──────── SOURCE MATERIAL ────────
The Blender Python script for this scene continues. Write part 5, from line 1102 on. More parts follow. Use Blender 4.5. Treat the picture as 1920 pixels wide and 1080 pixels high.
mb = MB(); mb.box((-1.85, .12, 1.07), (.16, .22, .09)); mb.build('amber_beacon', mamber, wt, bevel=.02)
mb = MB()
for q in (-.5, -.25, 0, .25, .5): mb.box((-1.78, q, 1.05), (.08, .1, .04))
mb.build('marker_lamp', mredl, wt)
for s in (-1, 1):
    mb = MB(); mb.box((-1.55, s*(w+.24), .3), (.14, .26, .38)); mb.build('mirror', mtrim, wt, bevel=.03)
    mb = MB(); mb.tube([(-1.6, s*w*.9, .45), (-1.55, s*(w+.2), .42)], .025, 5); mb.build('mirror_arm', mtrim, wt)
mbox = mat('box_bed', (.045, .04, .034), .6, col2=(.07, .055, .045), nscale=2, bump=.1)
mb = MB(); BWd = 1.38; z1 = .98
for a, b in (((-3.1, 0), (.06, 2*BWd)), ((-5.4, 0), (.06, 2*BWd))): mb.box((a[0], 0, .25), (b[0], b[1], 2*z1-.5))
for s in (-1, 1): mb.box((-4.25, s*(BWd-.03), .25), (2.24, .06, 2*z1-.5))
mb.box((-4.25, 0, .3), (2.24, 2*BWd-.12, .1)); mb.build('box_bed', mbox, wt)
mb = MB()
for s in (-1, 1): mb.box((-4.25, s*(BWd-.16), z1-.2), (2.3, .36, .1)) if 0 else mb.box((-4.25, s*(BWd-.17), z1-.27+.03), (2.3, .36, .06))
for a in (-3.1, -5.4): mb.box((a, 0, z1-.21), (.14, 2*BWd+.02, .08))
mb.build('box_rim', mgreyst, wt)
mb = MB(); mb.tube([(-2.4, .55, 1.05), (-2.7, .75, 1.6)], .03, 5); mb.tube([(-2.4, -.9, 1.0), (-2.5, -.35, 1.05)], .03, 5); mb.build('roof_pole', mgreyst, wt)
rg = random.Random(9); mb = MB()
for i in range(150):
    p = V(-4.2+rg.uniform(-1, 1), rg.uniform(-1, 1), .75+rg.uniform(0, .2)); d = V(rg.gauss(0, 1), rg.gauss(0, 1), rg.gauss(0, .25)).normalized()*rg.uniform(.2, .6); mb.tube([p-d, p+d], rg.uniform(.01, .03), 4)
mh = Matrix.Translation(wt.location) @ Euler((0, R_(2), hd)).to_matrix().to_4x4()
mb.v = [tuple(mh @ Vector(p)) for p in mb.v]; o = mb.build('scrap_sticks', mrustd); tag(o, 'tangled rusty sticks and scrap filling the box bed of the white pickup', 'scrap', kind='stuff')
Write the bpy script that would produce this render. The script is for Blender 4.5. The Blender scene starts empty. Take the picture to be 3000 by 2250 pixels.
────────
EXERCISE OBJECTIVE: Retype all the material above precisely, with no line left out.

SOLUTION TO THIS EXERCISE:
The Blender Python script for this scene continues. Write part 5, from line 1102 on. More parts follow. Use Blender 4.5. Treat the picture as 1920 pixels wide and 1080 pixels high.
mb = MB(); mb.box((-1.85, .12, 1.07), (.16, .22, .09)); mb.build('amber_beacon', mamber, wt, bevel=.02)
mb = MB()
for q in (-.5, -.25, 0, .25, .5): mb.box((-1.78, q, 1.05), (.08, .1, .04))
mb.build('marker_lamp', mredl, wt)
for s in (-1, 1):
    mb = MB(); mb.box((-1.55, s*(w+.24), .3), (.14, .26, .38)); mb.build('mirror', mtrim, wt, bevel=.03)
    mb = MB(); mb.tube([(-1.6, s*w*.9, .45), (-1.55, s*(w+.2), .42)], .025, 5); mb.build('mirror_arm', mtrim, wt)
mbox = mat('box_bed', (.045, .04, .034), .6, col2=(.07, .055, .045), nscale=2, bump=.1)
mb = MB(); BWd = 1.38; z1 = .98
for a, b in (((-3.1, 0), (.06, 2*BWd)), ((-5.4, 0), (.06, 2*BWd))): mb.box((a[0], 0, .25), (b[0], b[1], 2*z1-.5))
for s in (-1, 1): mb.box((-4.25, s*(BWd-.03), .25), (2.24, .06, 2*z1-.5))
mb.box((-4.25, 0, .3), (2.24, 2*BWd-.12, .1)); mb.build('box_bed', mbox, wt)
mb = MB()
for s in (-1, 1): mb.box((-4.25, s*(BWd-.16), z1-.2), (2.3, .36, .1)) if 0 else mb.box((-4.25, s*(BWd-.17), z1-.27+.03), (2.3, .36, .06))
for a in (-3.1, -5.4): mb.box((a, 0, z1-.21), (.14, 2*BWd+.02, .08))
mb.build('box_rim', mgreyst, wt)
mb = MB(); mb.tube([(-2.4, .55, 1.05), (-2.7, .75, 1.6)], .03, 5); mb.tube([(-2.4, -.9, 1.0), (-2.5, -.35, 1.05)], .03, 5); mb.build('roof_pole', mgreyst, wt)
rg = random.Random(9); mb = MB()
for i in range(150):
    p = V(-4.2+rg.uniform(-1, 1), rg.uniform(-1, 1), .75+rg.uniform(0, .2)); d = V(rg.gauss(0, 1), rg.gauss(0, 1), rg.gauss(0, .25)).normalized()*rg.uniform(.2, .6); mb.tube([p-d, p+d], rg.uniform(.01, .03), 4)
mh = Matrix.Translation(wt.location) @ Euler((0, R_(2), hd)).to_matrix().to_4x4()
mb.v = [tuple(mh @ Vector(p)) for p in mb.v]; o = mb.build('scrap_sticks', mrustd); tag(o, 'tangled rusty sticks and scrap filling the box bed of the white pickup', 'scrap', kind='stuff')
Write the bpy script that would produce this render. The script is for Blender 4.5. The Blender scene starts empty. Take the picture to be 3000 by 2250 pixels.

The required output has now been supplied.